REQUIRED TASK:
Retype the whole listing verbatim and keep the pictures out of it.

DATA EXCERPT:
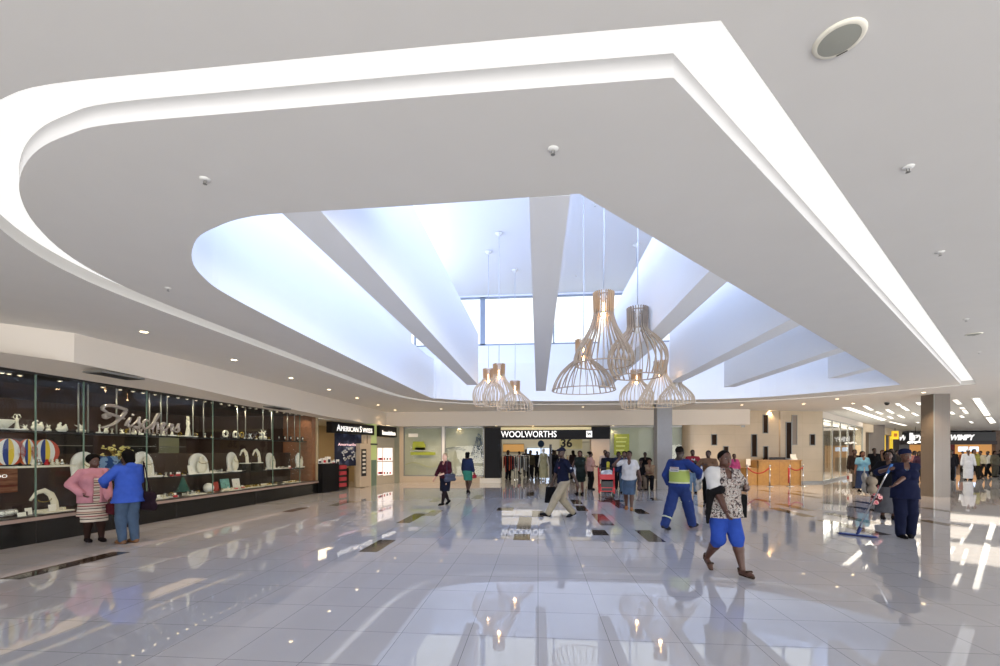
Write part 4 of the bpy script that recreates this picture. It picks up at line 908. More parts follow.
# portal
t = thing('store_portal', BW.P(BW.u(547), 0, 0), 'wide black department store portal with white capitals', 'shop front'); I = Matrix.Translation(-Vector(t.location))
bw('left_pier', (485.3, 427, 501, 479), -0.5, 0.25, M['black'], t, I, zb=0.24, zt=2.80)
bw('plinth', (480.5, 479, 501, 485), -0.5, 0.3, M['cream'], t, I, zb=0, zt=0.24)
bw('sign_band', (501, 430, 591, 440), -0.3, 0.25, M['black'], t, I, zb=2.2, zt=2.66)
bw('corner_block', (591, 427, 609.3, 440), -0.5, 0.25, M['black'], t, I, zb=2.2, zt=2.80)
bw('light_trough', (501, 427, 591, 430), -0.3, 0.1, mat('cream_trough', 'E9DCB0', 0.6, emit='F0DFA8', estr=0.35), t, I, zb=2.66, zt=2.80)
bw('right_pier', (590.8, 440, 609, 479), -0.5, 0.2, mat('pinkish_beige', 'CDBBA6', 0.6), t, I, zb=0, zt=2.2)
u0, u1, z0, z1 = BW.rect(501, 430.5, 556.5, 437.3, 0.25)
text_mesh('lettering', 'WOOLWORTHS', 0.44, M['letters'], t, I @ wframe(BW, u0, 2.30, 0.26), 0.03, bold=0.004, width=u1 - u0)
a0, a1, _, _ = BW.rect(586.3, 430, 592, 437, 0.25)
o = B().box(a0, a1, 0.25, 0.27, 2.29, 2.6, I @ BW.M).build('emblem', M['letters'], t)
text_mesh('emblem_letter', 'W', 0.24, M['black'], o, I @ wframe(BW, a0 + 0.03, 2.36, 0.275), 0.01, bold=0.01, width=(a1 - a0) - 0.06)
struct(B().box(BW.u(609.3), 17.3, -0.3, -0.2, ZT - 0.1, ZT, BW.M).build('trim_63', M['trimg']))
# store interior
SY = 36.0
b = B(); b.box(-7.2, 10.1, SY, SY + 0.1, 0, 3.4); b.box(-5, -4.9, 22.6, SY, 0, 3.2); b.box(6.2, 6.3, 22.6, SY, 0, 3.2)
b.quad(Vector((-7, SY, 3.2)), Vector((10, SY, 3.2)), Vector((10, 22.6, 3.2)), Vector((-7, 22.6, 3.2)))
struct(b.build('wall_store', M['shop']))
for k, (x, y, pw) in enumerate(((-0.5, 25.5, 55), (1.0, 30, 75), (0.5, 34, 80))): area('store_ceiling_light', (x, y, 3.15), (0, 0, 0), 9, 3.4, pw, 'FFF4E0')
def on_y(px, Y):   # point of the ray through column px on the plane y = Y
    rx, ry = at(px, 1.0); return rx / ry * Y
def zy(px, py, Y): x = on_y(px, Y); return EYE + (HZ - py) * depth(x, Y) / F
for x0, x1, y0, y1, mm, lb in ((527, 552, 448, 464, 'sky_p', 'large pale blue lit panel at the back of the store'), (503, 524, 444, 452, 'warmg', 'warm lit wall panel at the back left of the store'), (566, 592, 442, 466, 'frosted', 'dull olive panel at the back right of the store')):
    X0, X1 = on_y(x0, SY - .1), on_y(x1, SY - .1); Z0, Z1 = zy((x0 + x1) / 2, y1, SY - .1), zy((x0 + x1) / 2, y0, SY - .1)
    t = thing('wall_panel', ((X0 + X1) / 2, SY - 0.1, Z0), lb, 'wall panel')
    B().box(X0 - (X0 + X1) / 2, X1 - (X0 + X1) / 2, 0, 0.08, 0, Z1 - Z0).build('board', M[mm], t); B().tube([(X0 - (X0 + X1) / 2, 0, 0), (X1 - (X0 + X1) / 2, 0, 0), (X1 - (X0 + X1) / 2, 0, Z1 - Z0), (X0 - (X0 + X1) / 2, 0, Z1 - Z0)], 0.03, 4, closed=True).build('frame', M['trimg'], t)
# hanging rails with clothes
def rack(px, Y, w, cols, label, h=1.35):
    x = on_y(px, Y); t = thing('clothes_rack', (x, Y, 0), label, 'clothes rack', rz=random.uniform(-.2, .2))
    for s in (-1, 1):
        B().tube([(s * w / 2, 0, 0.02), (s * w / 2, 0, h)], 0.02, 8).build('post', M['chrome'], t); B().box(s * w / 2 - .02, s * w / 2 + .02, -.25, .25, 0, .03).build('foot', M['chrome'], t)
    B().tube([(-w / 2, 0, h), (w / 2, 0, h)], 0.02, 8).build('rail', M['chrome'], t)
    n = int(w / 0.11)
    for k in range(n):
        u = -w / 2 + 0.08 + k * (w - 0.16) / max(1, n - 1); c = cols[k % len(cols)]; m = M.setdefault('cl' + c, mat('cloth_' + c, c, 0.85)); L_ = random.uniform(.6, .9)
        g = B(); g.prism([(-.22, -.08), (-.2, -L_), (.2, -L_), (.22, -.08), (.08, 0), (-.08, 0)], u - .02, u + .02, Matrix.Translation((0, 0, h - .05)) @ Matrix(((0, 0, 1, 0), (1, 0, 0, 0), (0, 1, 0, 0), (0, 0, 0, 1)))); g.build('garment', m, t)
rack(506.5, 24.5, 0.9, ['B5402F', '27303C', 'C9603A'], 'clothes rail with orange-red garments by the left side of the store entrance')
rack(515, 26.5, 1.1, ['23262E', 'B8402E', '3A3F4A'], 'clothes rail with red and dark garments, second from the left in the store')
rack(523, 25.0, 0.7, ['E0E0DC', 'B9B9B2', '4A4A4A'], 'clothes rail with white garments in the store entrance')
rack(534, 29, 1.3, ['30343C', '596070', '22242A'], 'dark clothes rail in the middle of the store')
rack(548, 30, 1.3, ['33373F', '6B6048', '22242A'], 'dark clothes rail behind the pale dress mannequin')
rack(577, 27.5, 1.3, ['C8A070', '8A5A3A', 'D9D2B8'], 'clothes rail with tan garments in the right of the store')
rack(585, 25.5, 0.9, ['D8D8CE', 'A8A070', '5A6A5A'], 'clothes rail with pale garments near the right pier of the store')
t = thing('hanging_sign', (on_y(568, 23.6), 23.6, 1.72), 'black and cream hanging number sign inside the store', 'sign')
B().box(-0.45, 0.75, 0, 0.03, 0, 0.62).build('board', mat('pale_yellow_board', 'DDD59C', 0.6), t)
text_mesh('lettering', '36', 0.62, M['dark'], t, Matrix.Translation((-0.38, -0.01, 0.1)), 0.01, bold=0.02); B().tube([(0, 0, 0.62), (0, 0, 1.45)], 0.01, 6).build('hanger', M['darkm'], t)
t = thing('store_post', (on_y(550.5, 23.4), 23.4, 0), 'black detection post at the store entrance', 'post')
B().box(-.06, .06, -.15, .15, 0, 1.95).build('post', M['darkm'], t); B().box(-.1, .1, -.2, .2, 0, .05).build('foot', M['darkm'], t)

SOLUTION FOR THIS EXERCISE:
Write part 4 of the bpy script that recreates this picture. It picks up at line 908. More parts follow.
# portal
t = thing('store_portal', BW.P(BW.u(547), 0, 0), 'wide black department store portal with white capitals', 'shop front'); I = Matrix.Translation(-Vector(t.location))
bw('left_pier', (485.3, 427, 501, 479), -0.5, 0.25, M['black'], t, I, zb=0.24, zt=2.80)
bw('plinth', (480.5, 479, 501, 485), -0.5, 0.3, M['cream'], t, I, zb=0, zt=0.24)
bw('sign_band', (501, 430, 591, 440), -0.3, 0.25, M['black'], t, I, zb=2.2, zt=2.66)
bw('corner_block', (591, 427, 609.3, 440), -0.5, 0.25, M['black'], t, I, zb=2.2, zt=2.80)
bw('light_trough', (501, 427, 591, 430), -0.3, 0.1, mat('cream_trough', 'E9DCB0', 0.6, emit='F0DFA8', estr=0.35), t, I, zb=2.66, zt=2.80)
bw('right_pier', (590.8, 440, 609, 479), -0.5, 0.2, mat('pinkish_beige', 'CDBBA6', 0.6), t, I, zb=0, zt=2.2)
u0, u1, z0, z1 = BW.rect(501, 430.5, 556.5, 437.3, 0.25)
text_mesh('lettering', 'WOOLWORTHS', 0.44, M['letters'], t, I @ wframe(BW, u0, 2.30, 0.26), 0.03, bold=0.004, width=u1 - u0)
a0, a1, _, _ = BW.rect(586.3, 430, 592, 437, 0.25)
o = B().box(a0, a1, 0.25, 0.27, 2.29, 2.6, I @ BW.M).build('emblem', M['letters'], t)
text_mesh('emblem_letter', 'W', 0.24, M['black'], o, I @ wframe(BW, a0 + 0.03, 2.36, 0.275), 0.01, bold=0.01, width=(a1 - a0) - 0.06)
struct(B().box(BW.u(609.3), 17.3, -0.3, -0.2, ZT - 0.1, ZT, BW.M).build('trim_63', M['trimg']))
# store interior
SY = 36.0
b = B(); b.box(-7.2, 10.1, SY, SY + 0.1, 0, 3.4); b.box(-5, -4.9, 22.6, SY, 0, 3.2); b.box(6.2, 6.3, 22.6, SY, 0, 3.2)
b.quad(Vector((-7, SY, 3.2)), Vector((10, SY, 3.2)), Vector((10, 22.6, 3.2)), Vector((-7, 22.6, 3.2)))
struct(b.build('wall_store', M['shop']))
for k, (x, y, pw) in enumerate(((-0.5, 25.5, 55), (1.0, 30, 75), (0.5, 34, 80))): area('store_ceiling_light', (x, y, 3.15), (0, 0, 0), 9, 3.4, pw, 'FFF4E0')
def on_y(px, Y):   # point of the ray through column px on the plane y = Y
    rx, ry = at(px, 1.0); return rx / ry * Y
def zy(px, py, Y): x = on_y(px, Y); return EYE + (HZ - py) * depth(x, Y) / F
for x0, x1, y0, y1, mm, lb in ((527, 552, 448, 464, 'sky_p', 'large pale blue lit panel at the back of the store'), (503, 524, 444, 452, 'warmg', 'warm lit wall panel at the back left of the store'), (566, 592, 442, 466, 'frosted', 'dull olive panel at the back right of the store')):
    X0, X1 = on_y(x0, SY - .1), on_y(x1, SY - .1); Z0, Z1 = zy((x0 + x1) / 2, y1, SY - .1), zy((x0 + x1) / 2, y0, SY - .1)
    t = thing('wall_panel', ((X0 + X1) / 2, SY - 0.1, Z0), lb, 'wall panel')
    B().box(X0 - (X0 + X1) / 2, X1 - (X0 + X1) / 2, 0, 0.08, 0, Z1 - Z0).build('board', M[mm], t); B().tube([(X0 - (X0 + X1) / 2, 0, 0), (X1 - (X0 + X1) / 2, 0, 0), (X1 - (X0 + X1) / 2, 0, Z1 - Z0), (X0 - (X0 + X1) / 2, 0, Z1 - Z0)], 0.03, 4, closed=True).build('frame', M['trimg'], t)
# hanging rails with clothes
def rack(px, Y, w, cols, label, h=1.35):
    x = on_y(px, Y); t = thing('clothes_rack', (x, Y, 0), label, 'clothes rack', rz=random.uniform(-.2, .2))
    for s in (-1, 1):
        B().tube([(s * w / 2, 0, 0.02), (s * w / 2, 0, h)], 0.02, 8).build('post', M['chrome'], t); B().box(s * w / 2 - .02, s * w / 2 + .02, -.25, .25, 0, .03).build('foot', M['chrome'], t)
    B().tube([(-w / 2, 0, h), (w / 2, 0, h)], 0.02, 8).build('rail', M['chrome'], t)
    n = int(w / 0.11)
    for k in range(n):
        u = -w / 2 + 0.08 + k * (w - 0.16) / max(1, n - 1); c = cols[k % len(cols)]; m = M.setdefault('cl' + c, mat('cloth_' + c, c, 0.85)); L_ = random.uniform(.6, .9)
        g = B(); g.prism([(-.22, -.08), (-.2, -L_), (.2, -L_), (.22, -.08), (.08, 0), (-.08, 0)], u - .02, u + .02, Matrix.Translation((0, 0, h - .05)) @ Matrix(((0, 0, 1, 0), (1, 0, 0, 0), (0, 1, 0, 0), (0, 0, 0, 1)))); g.build('garment', m, t)
rack(506.5, 24.5, 0.9, ['B5402F', '27303C', 'C9603A'], 'clothes rail with orange-red garments by the left side of the store entrance')
rack(515, 26.5, 1.1, ['23262E', 'B8402E', '3A3F4A'], 'clothes rail with red and dark garments, second from the left in the store')
rack(523, 25.0, 0.7, ['E0E0DC', 'B9B9B2', '4A4A4A'], 'clothes rail with white garments in the store entrance')
rack(534, 29, 1.3, ['30343C', '596070', '22242A'], 'dark clothes rail in the middle of the store')
rack(548, 30, 1.3, ['33373F', '6B6048', '22242A'], 'dark clothes rail behind the pale dress mannequin')
rack(577, 27.5, 1.3, ['C8A070', '8A5A3A', 'D9D2B8'], 'clothes rail with tan garments in the right of the store')
rack(585, 25.5, 0.9, ['D8D8CE', 'A8A070', '5A6A5A'], 'clothes rail with pale garments near the right pier of the store')
t = thing('hanging_sign', (on_y(568, 23.6), 23.6, 1.72), 'black and cream hanging number sign inside the store', 'sign')
B().box(-0.45, 0.75, 0, 0.03, 0, 0.62).build('board', mat('pale_yellow_board', 'DDD59C', 0.6), t)
text_mesh('lettering', '36', 0.62, M['dark'], t, Matrix.Translation((-0.38, -0.01, 0.1)), 0.01, bold=0.02); B().tube([(0, 0, 0.62), (0, 0, 1.45)], 0.01, 6).build('hanger', M['darkm'], t)
t = thing('store_post', (on_y(550.5, 23.4), 23.4, 0), 'black detection post at the store entrance', 'post')
B().box(-.06, .06, -.15, .15, 0, 1.95).build('post', M['darkm'], t); B().box(-.1, .1, -.2, .2, 0, .05).build('foot', M['darkm'], t)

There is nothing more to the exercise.